When producing an international show in-house, like they did with Adura Onashile’s HeLa in 2014 and the international offerings at Thespo, the youth theatre festival, there are several adjustments to be made along international conventions. For instance, foreign performers, who are usually members of an actors’ equity group, need to be compensated in line with their industry standards (although this is negotiable). “Their working hours are often pre-defined, with a day off that we have to observe. We can’t have consecutive days of matinees or more than two shows in a day, so that is certainly new territory for us,” says Shah.
India is definitely coming up as an attractive new destination for international theatre practitioners with its burgeoning infrastructure, its exotic-but-upgraded appeal, and the advancing calibre of local theatrewallas. However, it is plagued by the absence of a systematised arts funding regime that could subsidise similar excursions by Indian artistes abroad. A weaker currency adds to the handicap.
International troupes benefit from the support of embassies looking to extend their soft power. Organisations such as the Institut Français en Inde and Alliance Française (they produced Gates to India Song), the Japan Foundation (it promotes Indo-Japanese partnerships) and Pro Helvetia India (it supports Indo-Swiss works) are all important conduits for cultural interchanges.
India’s chief cultural export, however, remains Bollywood and classical dance forms. Indian funding organisations, like the India Foundation for the Arts (IFA), could hypothetically come on board for the odd international co-production usually in partnership with foreign agencies who would bear the cost of international travel, according to Shubham Roy Choudhury of the IFA’s Art Practices programme. The IFA is legally bound to only provide financial assistance to the India-based component of a project. It always makes better financial sense for the building of a work to be carried out in India. Similarly, annual financial grants for the performing arts from the ministry of culture are not enough to fund an extended international sojourn.
QTP, for instance, tries to cover costs with crowd-sourced fundraising, or through consular support. Since ticket collections are meagre, some of these ventures are looked upon as investments. The group is always striving to support high-concept works that push boundaries, but which are sufficiently portable to become viable touring productions in India.

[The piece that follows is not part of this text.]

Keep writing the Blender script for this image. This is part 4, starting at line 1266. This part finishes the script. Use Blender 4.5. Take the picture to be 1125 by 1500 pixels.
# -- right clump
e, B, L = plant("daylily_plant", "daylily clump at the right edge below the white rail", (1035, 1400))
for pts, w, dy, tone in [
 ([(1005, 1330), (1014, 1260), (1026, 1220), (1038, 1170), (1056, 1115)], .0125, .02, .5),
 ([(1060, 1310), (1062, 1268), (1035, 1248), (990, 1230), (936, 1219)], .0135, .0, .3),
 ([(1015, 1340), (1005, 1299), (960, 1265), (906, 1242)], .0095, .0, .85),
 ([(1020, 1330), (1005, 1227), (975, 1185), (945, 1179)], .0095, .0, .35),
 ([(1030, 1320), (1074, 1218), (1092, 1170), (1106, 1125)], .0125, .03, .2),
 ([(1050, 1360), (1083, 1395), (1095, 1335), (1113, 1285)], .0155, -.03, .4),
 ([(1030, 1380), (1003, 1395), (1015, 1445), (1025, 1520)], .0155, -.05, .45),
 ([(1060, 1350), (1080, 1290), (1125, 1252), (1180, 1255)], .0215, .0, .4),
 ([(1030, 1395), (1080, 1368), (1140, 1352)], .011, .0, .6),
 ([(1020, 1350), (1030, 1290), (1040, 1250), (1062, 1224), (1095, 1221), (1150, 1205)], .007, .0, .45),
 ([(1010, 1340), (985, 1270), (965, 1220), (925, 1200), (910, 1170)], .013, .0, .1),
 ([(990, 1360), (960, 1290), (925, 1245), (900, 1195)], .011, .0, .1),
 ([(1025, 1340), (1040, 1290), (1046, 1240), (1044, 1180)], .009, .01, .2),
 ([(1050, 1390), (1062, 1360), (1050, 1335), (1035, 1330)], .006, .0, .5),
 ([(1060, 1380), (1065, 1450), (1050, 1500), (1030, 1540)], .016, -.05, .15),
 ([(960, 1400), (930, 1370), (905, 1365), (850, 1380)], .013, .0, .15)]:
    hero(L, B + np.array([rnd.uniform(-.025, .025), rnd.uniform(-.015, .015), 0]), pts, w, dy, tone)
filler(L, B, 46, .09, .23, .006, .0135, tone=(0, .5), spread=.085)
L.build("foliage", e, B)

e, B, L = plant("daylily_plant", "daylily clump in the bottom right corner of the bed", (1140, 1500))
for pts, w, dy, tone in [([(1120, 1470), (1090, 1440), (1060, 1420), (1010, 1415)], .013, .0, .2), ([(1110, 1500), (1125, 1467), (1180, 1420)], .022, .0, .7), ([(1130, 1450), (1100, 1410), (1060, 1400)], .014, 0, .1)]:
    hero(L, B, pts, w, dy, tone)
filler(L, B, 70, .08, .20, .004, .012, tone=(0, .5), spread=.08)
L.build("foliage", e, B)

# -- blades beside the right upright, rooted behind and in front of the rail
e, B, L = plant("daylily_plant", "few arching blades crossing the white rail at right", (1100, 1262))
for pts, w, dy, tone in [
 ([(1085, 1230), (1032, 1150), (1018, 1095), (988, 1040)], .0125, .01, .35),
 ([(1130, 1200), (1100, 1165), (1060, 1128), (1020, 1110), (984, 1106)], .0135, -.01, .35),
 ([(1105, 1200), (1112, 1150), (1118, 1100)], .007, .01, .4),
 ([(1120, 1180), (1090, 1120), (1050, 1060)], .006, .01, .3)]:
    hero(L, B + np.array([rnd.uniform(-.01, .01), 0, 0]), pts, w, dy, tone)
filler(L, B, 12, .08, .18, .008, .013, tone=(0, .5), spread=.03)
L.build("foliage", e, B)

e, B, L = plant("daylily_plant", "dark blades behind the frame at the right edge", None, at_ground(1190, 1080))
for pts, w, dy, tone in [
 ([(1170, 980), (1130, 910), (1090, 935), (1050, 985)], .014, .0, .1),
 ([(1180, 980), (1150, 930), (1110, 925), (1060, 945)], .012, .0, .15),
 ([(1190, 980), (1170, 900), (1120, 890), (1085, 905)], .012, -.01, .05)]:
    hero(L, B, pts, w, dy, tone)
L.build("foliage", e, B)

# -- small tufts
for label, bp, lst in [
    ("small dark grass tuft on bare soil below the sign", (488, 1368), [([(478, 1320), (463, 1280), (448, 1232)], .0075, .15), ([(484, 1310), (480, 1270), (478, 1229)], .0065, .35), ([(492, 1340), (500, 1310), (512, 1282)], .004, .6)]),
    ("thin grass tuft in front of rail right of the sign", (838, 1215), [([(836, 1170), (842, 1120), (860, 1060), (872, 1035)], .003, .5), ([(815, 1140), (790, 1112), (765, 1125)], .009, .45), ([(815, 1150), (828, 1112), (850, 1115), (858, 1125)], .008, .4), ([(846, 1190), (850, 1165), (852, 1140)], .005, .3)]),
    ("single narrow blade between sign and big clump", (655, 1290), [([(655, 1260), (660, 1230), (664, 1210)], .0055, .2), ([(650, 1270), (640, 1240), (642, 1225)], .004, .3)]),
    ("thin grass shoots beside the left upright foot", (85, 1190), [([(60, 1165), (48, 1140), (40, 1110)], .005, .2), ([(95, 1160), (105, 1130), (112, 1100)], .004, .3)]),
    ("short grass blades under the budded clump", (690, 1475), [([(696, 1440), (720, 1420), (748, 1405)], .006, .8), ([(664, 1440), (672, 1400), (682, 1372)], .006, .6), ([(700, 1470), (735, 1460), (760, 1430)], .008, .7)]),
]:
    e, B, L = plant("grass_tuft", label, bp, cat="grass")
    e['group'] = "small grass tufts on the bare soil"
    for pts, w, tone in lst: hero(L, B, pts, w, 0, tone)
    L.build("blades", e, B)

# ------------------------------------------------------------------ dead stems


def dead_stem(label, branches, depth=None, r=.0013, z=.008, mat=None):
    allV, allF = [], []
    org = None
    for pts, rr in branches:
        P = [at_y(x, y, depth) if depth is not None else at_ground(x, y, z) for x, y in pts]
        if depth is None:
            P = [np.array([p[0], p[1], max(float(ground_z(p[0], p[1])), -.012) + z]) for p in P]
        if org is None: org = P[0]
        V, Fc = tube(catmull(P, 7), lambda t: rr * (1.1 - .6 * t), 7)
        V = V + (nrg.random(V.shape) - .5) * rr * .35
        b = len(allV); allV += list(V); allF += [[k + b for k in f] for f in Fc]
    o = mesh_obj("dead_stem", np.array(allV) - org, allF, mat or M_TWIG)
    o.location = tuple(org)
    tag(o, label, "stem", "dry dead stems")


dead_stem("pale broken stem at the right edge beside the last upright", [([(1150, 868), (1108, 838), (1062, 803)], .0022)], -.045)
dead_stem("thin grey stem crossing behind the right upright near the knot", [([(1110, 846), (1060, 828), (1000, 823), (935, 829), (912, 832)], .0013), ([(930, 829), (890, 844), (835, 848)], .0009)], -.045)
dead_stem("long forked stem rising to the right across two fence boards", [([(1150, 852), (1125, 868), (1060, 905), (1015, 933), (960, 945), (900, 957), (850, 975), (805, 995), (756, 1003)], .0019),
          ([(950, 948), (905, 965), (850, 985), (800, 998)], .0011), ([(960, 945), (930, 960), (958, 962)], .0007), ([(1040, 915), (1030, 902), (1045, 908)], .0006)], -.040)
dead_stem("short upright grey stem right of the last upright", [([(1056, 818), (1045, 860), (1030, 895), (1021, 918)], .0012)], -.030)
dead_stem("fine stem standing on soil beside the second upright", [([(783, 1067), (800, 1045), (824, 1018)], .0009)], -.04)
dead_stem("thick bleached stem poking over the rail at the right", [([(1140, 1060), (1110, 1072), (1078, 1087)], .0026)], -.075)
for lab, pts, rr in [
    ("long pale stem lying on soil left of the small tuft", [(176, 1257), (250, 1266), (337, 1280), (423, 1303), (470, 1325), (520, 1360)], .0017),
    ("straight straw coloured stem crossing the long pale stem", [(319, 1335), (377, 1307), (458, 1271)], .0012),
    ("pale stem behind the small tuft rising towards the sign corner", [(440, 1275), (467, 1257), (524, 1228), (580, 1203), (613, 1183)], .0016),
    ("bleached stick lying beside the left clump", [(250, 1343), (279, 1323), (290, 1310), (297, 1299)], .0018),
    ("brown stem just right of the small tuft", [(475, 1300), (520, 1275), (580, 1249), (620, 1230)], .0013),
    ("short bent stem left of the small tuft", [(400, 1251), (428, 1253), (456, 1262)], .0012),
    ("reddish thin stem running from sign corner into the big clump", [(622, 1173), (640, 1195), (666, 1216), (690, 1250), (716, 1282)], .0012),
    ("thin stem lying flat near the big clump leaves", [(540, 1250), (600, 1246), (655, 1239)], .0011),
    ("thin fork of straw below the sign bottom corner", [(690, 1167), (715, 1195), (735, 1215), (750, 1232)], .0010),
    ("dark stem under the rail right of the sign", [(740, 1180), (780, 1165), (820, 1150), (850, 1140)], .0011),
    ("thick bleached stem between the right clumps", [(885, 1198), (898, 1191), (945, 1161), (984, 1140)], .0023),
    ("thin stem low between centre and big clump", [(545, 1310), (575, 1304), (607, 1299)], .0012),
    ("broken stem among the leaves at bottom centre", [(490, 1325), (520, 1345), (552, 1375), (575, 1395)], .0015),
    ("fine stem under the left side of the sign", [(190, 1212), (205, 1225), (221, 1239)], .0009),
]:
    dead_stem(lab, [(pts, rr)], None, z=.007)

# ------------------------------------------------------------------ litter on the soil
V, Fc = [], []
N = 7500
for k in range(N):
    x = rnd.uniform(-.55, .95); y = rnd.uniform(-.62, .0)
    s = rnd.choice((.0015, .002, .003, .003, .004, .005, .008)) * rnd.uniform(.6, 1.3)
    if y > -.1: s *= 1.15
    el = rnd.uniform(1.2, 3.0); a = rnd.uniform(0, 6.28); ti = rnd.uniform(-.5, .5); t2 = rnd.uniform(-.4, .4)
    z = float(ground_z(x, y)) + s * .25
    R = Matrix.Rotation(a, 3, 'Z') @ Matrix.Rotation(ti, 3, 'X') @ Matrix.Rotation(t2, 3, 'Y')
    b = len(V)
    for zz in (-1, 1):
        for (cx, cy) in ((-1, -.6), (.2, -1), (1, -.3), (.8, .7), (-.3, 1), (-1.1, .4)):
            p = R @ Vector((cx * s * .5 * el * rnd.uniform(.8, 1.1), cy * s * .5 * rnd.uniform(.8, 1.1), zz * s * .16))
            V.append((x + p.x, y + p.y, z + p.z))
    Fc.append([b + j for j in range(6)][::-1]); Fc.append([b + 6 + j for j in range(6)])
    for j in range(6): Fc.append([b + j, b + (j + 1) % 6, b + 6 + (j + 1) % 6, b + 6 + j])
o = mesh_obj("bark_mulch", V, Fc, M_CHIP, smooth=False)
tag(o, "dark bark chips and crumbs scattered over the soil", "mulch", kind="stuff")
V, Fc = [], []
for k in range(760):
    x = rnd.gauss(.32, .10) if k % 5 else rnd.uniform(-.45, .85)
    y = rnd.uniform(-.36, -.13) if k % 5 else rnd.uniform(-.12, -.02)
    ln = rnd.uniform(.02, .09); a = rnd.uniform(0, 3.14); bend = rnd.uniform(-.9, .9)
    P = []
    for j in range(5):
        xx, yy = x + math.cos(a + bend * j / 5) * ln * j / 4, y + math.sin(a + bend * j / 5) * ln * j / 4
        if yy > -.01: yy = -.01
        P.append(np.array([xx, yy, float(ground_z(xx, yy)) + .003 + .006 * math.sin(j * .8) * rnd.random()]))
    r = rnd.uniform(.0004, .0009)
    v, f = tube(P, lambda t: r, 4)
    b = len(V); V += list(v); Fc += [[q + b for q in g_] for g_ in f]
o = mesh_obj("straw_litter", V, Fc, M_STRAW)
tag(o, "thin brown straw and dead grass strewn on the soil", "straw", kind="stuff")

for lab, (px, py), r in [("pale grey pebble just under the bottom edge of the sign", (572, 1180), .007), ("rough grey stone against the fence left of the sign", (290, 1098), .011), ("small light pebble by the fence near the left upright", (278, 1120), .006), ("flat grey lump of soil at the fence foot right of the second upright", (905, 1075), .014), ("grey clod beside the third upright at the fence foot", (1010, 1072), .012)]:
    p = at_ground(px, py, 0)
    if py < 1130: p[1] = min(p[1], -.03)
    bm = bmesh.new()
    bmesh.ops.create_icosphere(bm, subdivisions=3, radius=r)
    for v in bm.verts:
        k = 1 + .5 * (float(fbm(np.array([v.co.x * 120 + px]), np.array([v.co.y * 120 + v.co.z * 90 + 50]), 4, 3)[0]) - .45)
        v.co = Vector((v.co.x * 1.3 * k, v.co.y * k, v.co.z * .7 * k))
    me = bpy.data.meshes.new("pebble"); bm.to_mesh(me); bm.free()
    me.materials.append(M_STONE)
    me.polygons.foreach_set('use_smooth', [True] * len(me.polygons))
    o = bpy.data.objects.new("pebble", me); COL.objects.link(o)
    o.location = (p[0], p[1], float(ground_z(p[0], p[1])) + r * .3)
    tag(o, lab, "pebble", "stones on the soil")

Yet, there are the usual suspects who have made inroads into international circles. For instance, Sankar Venkateswaran, the Kerala-based auteur, who has a résumé that is chock-a-block with foreign collaborations. Last year, Munich’s Volkstheater invited him to stage Tage der Dunkelheit (Days of Darkness), a mostly non-verbal adaptation of Bhasa’s Urubhangam from fifth-century BC, based on the last day of the decisive battle of Mahabharata. In late May, Venkateswaran will premiere Indika at the same venue. This is a project of grand scope and great substance, piecing together the history of Chandragupta Maurya, during whose reign much of India was administered as a politically organised centralised state. Both productions, featuring German actors, were produced by Volkstheater.
Similarly, Abhishek Majumdar and his Bengaluru-based Indian Ensemble travelled to Western Africa’s Burkina Faso last July, to collaborate with Ouagadougou’s Théâtr’Evasion on a global theatre project that aims to research perspectives on human trafficking and work exploitation. Supported by the German Federal Cultural Foundation, the project, dubbed The Human Trade Network, with parallel productions in four countries, will be showcased at Baden-Württemberg’s Theater Freiburg in June.
The regularity with which these co-productions are being announced speaks of an arts universe in which barriers are being broken down to get to the other side. In the best of times, theatre in India can be likened to several parallel cultures, so the impact of this cross-pollination will likely be first seen in those spaces that display an openness to diversity and a global outlook. Even within the country, theatrical output rarely transcends region, class, language or any other cul-de-sac of choice. To throw yet another component into the mix brings in a counterpoint that will perhaps find its own privileged niche, which could well be an end in itself.